Fogel produced social realist art early in the century, abstract and expressionist art at mid century, and transcendental art late in the century. His independent and restless nature spawned the creation of both representational and nonobjective artworks. His drive to experiment, explore, and evolve led him to work with expected media – oil paints, watercolors and acrylics – but also surprisingly unconventional media such as glass, plastics, sand, and wax.
The range and longevity of Fogel's career create the dramatic story that is the through-line of his life. Here is a life on art of rare and gifted individual whose scope of creativity generated an astonishingly prolific and distinctive body of work.
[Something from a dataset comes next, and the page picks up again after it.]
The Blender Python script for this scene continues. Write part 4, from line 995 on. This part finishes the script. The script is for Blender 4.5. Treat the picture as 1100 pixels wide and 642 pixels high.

John Baur, director emeritus of the Whitney Museum of American Art, knew Fogel well. Fogel's art was shown at the museum many times. Of Fogel, Baur said: "I have learned the only thing one can safely expect in Fogel's work is the unexpected. Men like Sy have worked in all media, explored all styles, and refused to limit themselves."
Greta Berman, an art historian and educator at Julliard College in New York City, also knew Fogel well. She wrote the best articles on Fogel published during his lifetime. In "Seymour Fogel: Self Knowledge Into Form," Berman wrote: "[Fogel's] endless exploration into self and the eternal world reaches beyond easy definition... revealing a multitude of dimension and meaning that forms the very essence of art."
When Fogel died in 1984, he left behind a staggering amount of artwork. These drawings, paintings, and sculptures were carefully archived by Fogel's daughter, Gayle Fogel Laurel. Along with the art were stored numerous sketchbooks, unpublished manuscripts, exhibition catalogs, and mural studies.
“There is no such thing as success, just an everlasting search for an image felt but unseen, unreachable, unknowable, mercurial and tantalizing; and infinite in its guises and variations. The real success in a truly creative man's world is the awareness that comes in time that his road is the right one for him, that his search will never yield anything but a little series of truths that give him, however briefly, a glimpse into something incomprehensible but grand; something cosmic that he, in his small way, has been able to touch.”